Just Circular Society

The Challenge of Transitional Justice

The KIE supports a fair and equitable transition to climate neutrality along the three Tenets of Transitional Justice: distribution, recognition, and procedure. Following their logic requires: 

firstly to analyse the de facto distributional effects;

secondly, understanding justice as recognition to detect whom this transition mostly affects by analysing subjective perceptions and objective capabilities;

thirdly, based on best practice to foster procedural justice by developing strategies for active empowerment of those most at risk of being “left behind”.

Therefore, the team of the KIE is committed to investigate – from a system perspective – how the 2030 energy and climate targets and the transition to climate neutrality by 2050 affect the RECOVER fields of delivery with the aim to achieve a Just Circular Society specifically focusing on declining and transforming sectors. An example for this approach is the “Sustainability CSOP” which we developed in a pilot project dubbed “The Berlin Water CSOP” facilitating water purification.

Achieving a Just Circular Society

From a technical point of view the path to climate neutrality is resting on the two pillars of the energy and digital transition. But the successful shift to 100 percent RE in power and heat, increased energy efficiency (EE) and a circular economy – deeply anchored in the advancement of information and communication technologies (ICT) – is dependent on a profound coordinated societal transition. This “dual transition” apart from adapting to and accepting new ICT requires significant changes of consumption and mobility behaviour affecting society asymmetrically and produces uneven outcomes, already clearly manifested in the growing tensions between urban and rural populations. Therefore, additional to the behavioural trajectory to a circular economy, tensions between centre and periphery, between generations and between those benefitting and those loosing, need to be overcome if disadvantaged groups are not to be antagonised. Social cohesion, acceptance, and commitment is necessary to achieve a successful dual societal transition. It can only be achieved if the tenets of transitional justice are respected.

With the energy sector (being the core area of decarbonisation) as point of departure on the way to climate neutrality our reference system includes digitisation, circular economy as well as tensions between urban and rural areas. The Circular Economy is key in tackling the climate crisis: 55% of emissions are being addressed by energy transition, the remaining 45% by the circular transition; however, circular economy approaches alone cannot fully address the societal changes needed to achieve full circularity of resources. Only the broader concept of a circular society can grasp the far-reaching changes needed in society to achieve carbon neutrality on our lone “Spaceship Earth” (Boulding).

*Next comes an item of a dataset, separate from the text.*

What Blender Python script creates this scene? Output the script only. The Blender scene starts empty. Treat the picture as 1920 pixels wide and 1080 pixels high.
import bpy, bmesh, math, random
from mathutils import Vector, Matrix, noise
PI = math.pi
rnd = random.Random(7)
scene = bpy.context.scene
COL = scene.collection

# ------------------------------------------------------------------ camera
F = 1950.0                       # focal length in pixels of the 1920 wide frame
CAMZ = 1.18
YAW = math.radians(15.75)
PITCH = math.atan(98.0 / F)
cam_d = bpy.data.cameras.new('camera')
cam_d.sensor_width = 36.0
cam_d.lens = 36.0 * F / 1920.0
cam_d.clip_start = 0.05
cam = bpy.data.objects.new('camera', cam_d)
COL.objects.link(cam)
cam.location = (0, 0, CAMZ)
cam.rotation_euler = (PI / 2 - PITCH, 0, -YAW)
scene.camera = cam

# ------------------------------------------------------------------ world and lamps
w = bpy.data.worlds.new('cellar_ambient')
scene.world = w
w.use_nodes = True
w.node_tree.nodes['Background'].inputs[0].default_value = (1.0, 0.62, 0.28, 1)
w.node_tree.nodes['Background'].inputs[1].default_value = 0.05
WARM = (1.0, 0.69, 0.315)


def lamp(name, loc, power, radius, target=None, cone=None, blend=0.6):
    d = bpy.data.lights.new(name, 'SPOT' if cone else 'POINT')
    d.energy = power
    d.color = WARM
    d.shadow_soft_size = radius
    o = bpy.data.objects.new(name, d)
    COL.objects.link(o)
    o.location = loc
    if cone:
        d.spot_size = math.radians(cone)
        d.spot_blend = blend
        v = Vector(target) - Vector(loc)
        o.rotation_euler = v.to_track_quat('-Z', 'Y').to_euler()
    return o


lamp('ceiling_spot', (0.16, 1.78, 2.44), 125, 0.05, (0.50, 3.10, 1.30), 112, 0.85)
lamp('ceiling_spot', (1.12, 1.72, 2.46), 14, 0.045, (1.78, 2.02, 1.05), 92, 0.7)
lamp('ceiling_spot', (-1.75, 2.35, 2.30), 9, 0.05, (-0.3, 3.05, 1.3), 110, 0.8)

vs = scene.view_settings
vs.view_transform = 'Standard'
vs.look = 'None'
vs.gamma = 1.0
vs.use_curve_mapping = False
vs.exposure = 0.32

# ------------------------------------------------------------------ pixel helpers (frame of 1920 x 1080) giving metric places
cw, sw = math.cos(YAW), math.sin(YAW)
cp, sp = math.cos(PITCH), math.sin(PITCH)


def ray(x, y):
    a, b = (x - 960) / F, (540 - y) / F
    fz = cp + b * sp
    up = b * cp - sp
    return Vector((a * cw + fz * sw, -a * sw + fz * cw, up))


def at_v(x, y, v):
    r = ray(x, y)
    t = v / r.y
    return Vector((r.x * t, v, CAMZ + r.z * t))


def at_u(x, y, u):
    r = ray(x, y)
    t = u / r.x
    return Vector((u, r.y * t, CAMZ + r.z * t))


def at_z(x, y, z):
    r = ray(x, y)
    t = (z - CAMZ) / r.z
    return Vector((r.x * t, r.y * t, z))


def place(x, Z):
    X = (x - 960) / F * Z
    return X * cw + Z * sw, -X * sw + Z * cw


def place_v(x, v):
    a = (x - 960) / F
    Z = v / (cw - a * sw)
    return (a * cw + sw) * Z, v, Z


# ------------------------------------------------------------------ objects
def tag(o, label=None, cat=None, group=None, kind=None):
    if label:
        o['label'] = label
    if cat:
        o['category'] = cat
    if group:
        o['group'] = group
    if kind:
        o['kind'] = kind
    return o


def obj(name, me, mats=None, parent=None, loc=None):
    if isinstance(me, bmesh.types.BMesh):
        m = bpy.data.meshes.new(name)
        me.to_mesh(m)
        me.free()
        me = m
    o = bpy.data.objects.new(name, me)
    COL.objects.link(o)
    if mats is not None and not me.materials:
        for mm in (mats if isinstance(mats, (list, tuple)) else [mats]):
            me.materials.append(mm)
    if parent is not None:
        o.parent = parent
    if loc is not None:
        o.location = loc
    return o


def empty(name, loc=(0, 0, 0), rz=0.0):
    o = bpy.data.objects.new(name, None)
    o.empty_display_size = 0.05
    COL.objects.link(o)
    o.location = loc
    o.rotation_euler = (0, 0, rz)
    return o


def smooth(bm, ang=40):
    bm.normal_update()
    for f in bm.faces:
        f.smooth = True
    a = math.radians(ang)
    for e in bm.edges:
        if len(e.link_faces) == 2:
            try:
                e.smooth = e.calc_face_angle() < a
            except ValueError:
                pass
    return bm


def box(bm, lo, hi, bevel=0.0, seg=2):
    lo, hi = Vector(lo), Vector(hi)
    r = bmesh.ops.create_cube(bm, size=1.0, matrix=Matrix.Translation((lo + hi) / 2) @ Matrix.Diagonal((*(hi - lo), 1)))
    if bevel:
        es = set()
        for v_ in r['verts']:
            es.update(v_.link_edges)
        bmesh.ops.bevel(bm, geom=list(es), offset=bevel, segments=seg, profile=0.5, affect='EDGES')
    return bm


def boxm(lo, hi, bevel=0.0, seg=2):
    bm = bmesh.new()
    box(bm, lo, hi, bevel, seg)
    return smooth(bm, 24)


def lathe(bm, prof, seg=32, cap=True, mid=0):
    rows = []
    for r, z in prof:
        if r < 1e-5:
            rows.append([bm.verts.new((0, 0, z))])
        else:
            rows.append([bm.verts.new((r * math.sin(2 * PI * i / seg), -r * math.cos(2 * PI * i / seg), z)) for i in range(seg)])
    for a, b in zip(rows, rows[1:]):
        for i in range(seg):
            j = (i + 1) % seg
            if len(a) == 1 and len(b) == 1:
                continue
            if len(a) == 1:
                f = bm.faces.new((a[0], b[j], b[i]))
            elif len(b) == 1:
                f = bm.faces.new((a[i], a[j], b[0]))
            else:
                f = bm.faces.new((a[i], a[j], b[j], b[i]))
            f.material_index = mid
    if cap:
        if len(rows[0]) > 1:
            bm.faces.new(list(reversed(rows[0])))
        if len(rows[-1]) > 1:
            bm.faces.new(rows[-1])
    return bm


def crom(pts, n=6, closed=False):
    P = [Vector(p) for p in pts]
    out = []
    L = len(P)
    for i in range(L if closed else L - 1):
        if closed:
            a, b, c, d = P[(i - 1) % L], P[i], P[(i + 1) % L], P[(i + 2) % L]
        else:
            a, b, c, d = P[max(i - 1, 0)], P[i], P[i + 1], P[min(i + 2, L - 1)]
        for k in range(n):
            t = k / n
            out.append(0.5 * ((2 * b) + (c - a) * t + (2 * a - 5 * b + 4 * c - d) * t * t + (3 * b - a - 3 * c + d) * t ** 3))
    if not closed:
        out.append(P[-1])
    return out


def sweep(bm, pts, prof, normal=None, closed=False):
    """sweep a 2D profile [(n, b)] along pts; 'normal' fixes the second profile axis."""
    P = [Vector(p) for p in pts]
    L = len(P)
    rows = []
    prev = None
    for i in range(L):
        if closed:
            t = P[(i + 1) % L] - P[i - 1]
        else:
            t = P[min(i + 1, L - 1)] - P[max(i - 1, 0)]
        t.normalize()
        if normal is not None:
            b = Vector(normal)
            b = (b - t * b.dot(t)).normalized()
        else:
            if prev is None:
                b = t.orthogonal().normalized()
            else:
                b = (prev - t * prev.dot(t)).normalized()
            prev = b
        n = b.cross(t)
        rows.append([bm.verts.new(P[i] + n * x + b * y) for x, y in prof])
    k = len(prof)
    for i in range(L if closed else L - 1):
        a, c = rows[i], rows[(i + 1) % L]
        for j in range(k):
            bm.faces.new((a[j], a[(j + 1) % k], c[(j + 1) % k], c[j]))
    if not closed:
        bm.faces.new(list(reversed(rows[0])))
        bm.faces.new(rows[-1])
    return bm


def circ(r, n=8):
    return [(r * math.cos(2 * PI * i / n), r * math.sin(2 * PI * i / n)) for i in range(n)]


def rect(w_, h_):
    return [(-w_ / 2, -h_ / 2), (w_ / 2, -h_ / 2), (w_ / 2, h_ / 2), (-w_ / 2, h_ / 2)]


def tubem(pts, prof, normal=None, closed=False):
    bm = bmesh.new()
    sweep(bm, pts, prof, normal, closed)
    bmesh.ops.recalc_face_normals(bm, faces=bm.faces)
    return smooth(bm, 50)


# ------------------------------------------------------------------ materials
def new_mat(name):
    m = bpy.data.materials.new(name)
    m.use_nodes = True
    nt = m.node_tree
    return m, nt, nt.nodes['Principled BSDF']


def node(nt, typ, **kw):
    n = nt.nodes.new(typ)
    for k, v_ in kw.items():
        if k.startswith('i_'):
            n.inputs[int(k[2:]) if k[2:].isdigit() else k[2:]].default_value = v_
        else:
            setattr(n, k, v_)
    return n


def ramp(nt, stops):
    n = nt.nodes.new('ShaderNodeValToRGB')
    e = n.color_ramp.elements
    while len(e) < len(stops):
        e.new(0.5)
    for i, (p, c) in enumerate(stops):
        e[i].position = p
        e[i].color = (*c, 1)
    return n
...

The KIE’s overarching goal is, therefore, to deliver effective support for reaching a Just Circular Society as illustrated in Figure 2.

A diagram that illustrates the transition to a just circular society

Research agenda until 2030

Both, through our own and third party funded projects our research agenda focuses on three areas until 2030:

With the energy sector, having the largest decarbonisation potential, as point of departure, digitisation, the circular economy and the tensions between urban and rural populations are explored regarding distributive repercussions and their systemic interrelations at the Connecting Interfaces. We assess trade-offs and synergies between climate-change impacts, corresponding government (re-)action and social and equity considerations. Citizen / consumer participation, both financial and in decision making are pivotal for cohesion amongst our societies to avoid antagonization of individual groups and prevent inter and intra generational conflicts endangering the transition to climate neutrality.

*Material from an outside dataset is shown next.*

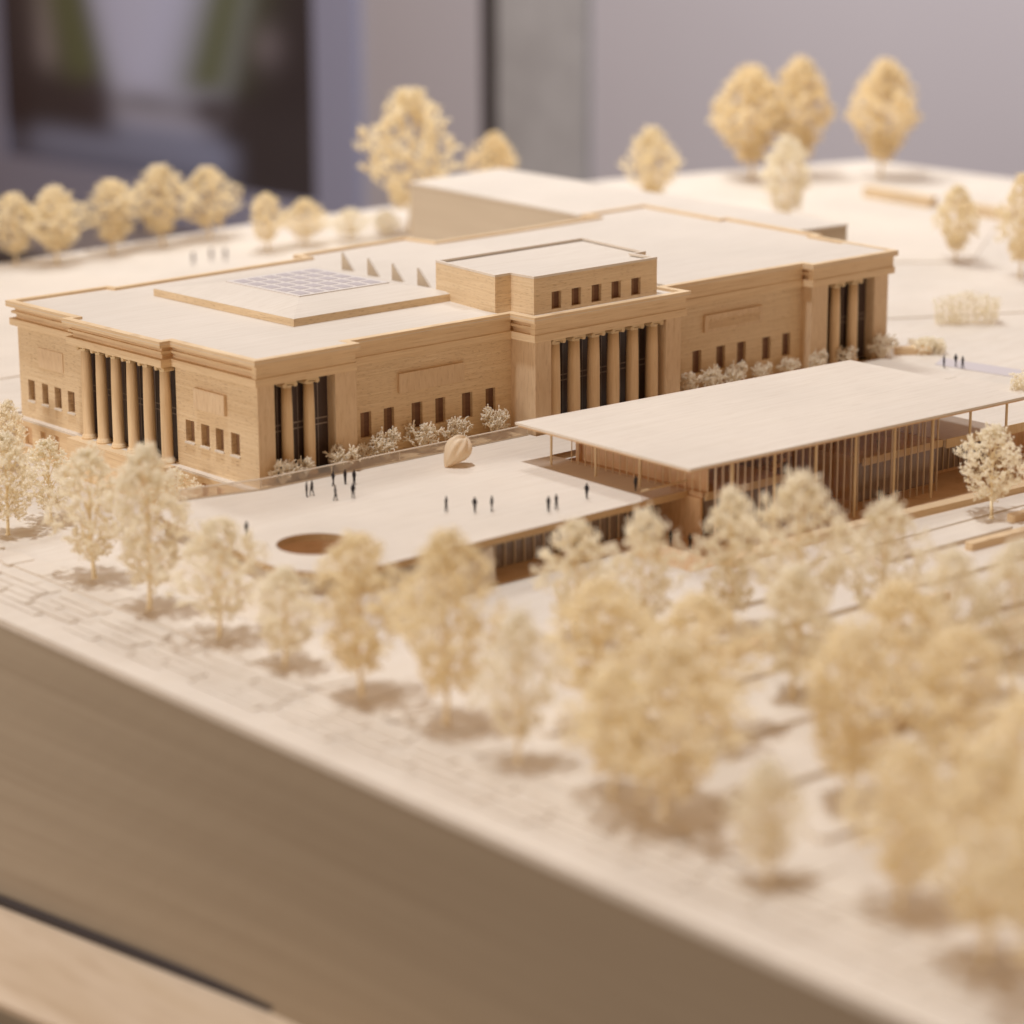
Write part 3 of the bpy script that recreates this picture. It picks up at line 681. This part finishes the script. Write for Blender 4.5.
people = [(1.94, -6.1, 0, 0, 40, 'dark figure standing at the terrace left, nearer one of the left pair'), (2.7, -6.0, 0, 1, 200, 'dark figure just right of another at the terrace left'),
          (6.9, -4.3, 0, 1, 90, 'dark walking figure by the balustrade, left of the upper two'), (8.3, -4.6, 0, 0, 10, 'dark figure by the balustrade, right of the upper two'),
          (3.3, -9.3, 0, 1, 60, 'slim dark figure standing just below the balustrade pair, at left'), (5.2, -9.9, 0, 2, 160, 'dark figure just below the balustrade pair, at right'),
          (8.9, -6.0 + .6, 0, 0, 0, 'lone dark figure between the balustrade pair and the shell sculpture'),
          (9.0, -20.5, 0, 2, 30, 'dark figure on the open terrace, leftmost of the middle three'), (10.9, -22.8, 0, 1, 120, 'dark figure on the open terrace, middle of the three'), (12.5, -23.6, 0, 2, 80, 'dark figure on the open terrace, rightmost of the middle three'),
          (16.7, -27.6, 0, 0, 0, 'dark figure near the terrace front edge, left of a close pair'), (17.9, -27.5, 0, 2, 200, 'dark figure near the terrace front edge, right of a close pair'),
          (23.2, -26.4, 0, 1, 300, 'dark figure alone on the terrace left of the canopy shadow'), (-12.1, -14.6, 0, 2, 20, 'blurred dark figure at the curved left end of the terrace'),
          (102.2, -9.1, 0, 0, 20, 'dark figure beyond the canopy, left of the distant three'), (103.9, -9.6, 0, 1, 90, 'dark figure beyond the canopy, middle of the distant three'), (103.4, -11.1, 0, 2, 190, 'dark figure beyond the canopy, right of the distant three'),
          (60.9, -33.3, .02, 0, 0, 'dark figure on the upper floor behind the pavilion glass'), (51.0, -35.0, ZG + .06, 2, 40, 'dark figure at ground level behind the pavilion mullions'),
          (59.1, -35.0, ZG + .06, 1, 70, 'small dark figure inside the pavilion beside its lower glass room'),
          (30.0, -34.7, ZG + .06, 0, 0, 'dark figure at the foot of the pavilion corner wall'), (29.3, -32.6, ZG + .06, 2, 90, 'dark figure in the shade under the terrace beside the corner wall'), (29.2, -27.5, .005, 2, 90, 'dark figure in shade under the canopy near its front corner')]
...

Against this background we assesses transitional justice dimensions across the EU and worldwide. Regarding the EU we focus on national procedures developing Territorial Just Transition Plans (TJTPs), National Recovery and Resilience Plans (NRRPs) and other complementary instruments, to enhance the just transition process with regard to how funding is channelled to the recipients in the most affected regions. This includes identifying perceptions of risks, the coverage of transition challenges, the motivation of managing authorities, stakeholder engagement and monitoring procedures with regard to their inclusivity, effectiveness and capacity to engage the most affected groups. We develop benchmarking guidelines for the design of inclusive, socially fair and economically viable TJTPs.

A core objective of the research of the KIE is to identify those most at risk to be “left behind” in the most affected regions and sectors. We strive to analyse processes internal to these social groups to develop archetype Personae at the interfaces of the elements of the Just Circular Society. The analysis embraces, e.g., creating trust and connection, finding shared goals and solutions, building coalitions with the objective to understand engagement and non-engagement to facilitate their empowerment. In this context we consider the impact that digitization and proliferation of social media have on these processes and dynamics, including considerations of “digital sobriety”.